Analysts such as Kelvin Hooke from Eurodeal Advisory Services are predicting that the government's recently adopted anti-inflation policy is a step in the right direction and should reduce aggregate lending because they impose stricter rules including a clear legislation on lending.
"The new rules will prevent many people from borrowing. Previously the whole system was open to abuse. The new plan, although far from perfect, is strategically the right step because the government does at least have a policy now, and this also suggests that there is some political will," Hooke said.

But the plan is in the embryonic stage. Hooke predicts that the new measures will need three to six months before their impact can be measured.
"This is because there is a time lag of several months between a policy being introduced and its subsequent effect," he said. "There are, after all, loans in the system that are historical and will slip through the net."
In 2006 Edmund Phelps won the Noble Prize for Economic Sciences for his theories on inflation, which included his theory that continual price rises are greatly influenced by consumer perception.
He apparently based many of his studies on the U.S. depression of the 1930s, but frankly 21st century Latvia would serve as a perfect example.

Latvians expect prices to go up and to continue doing so. They have totally lost sight of the fact that many food products and clothing items now cost considerably more in Latvia than they do in Germany, for example.
Ignorance is bliss for local merchants, who react to customers' price expectations by hiking prices, sometimes on a weekly basis. What other explanation is there for why Latvians are prepared to pay 650 lats (929 euros) for a camera that they could buy in Sweden for 30 percent less? A pair of brand-name sports trainers are snapped up for 80 lats in downtown Riga when an identical pair sit in a shop in Manchester going begging for 45 pounds (48 lats).

Easy money
Much of this spending boom can be attributed to Latvian consumers borrowing large amounts of cash on credit.
But just how easy is it to get your hands on cash for a house, car or even that state of the art tumble dryer you've been dreaming about?
Nordea employees told me that if I owned my own flat then I could get a loan worth 90 percent of the flat's market value. Upstairs in the Nordea Leasing department it was possible to get a 5-year lease on a car at an interest rate of around 5.5 - 7 percent.

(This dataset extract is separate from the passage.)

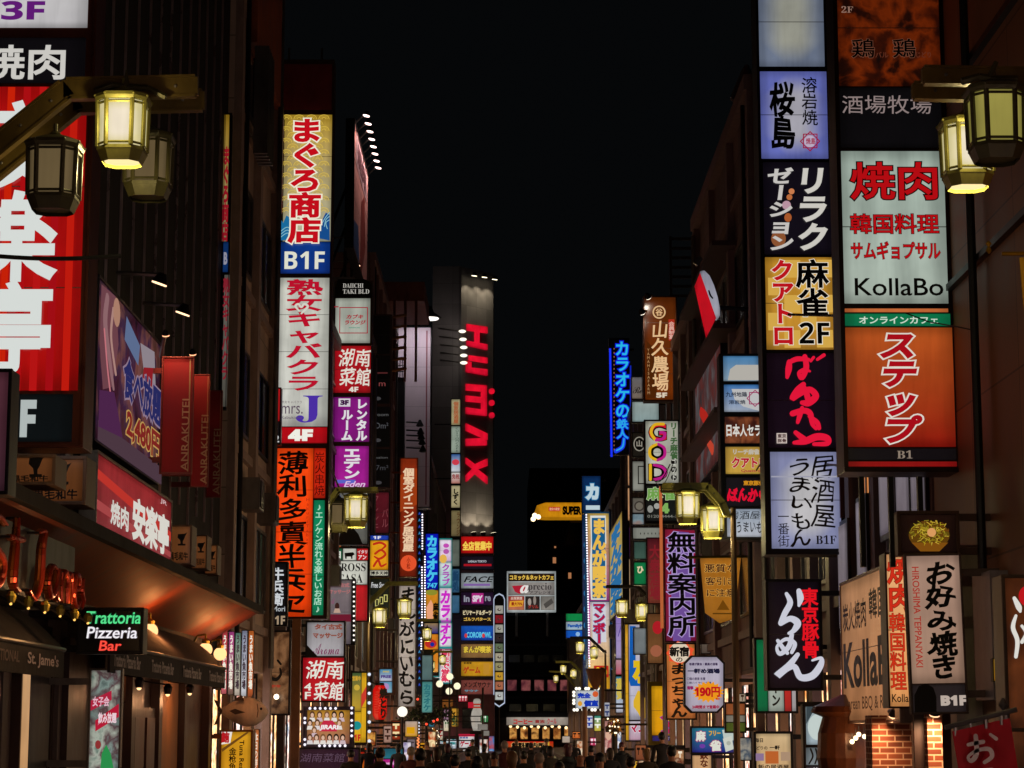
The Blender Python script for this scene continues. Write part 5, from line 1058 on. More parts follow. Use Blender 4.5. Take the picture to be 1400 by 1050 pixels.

Meanwhile, Parex Bank offered me a mortgage of up to 90 percent on a new project and 70 percent on an ageing Soviet era building. I was advised to take a 25-year mortgage, although a 50-year option was available. All I needed was a note from my employer and a declaration of my income to get the ball rolling on an 80,000 euro loan, which came in at 6.59 percent 's well below the latest inflation rate.

Just down the road at DnB Nord, I was offered eight-times the value of my salary to help me pay for a dream holiday to Outer Mongolia. Provided that my details checked out, there should be no problem in me qualifying for a loan; a loan that would require me paying back the bank at a rate of 10 's 17 percent. A 50,000 euro mortgage for an imaginary flat in Smiltene was mine provided that I earn more than 470 lats per month. My monthly repayment would work out at a moderate 290 euros per month, which almost prompted me to go ahead with my phantom mortgage plan.

It was clear from my walkabout that although the banks are certainly a bit stricter than they used to be about how much they are willing to lend its existing and potential customers, if you have a regular job and earn more than 70 lats a week then getting your hands on some cash is no problem at all in Riga.

The only saving grace seems to be that the new government strategy will, when it eventually fully kicks in, deter some consumers from borrowing more money and help to diminish their appetite for buying everything and anything.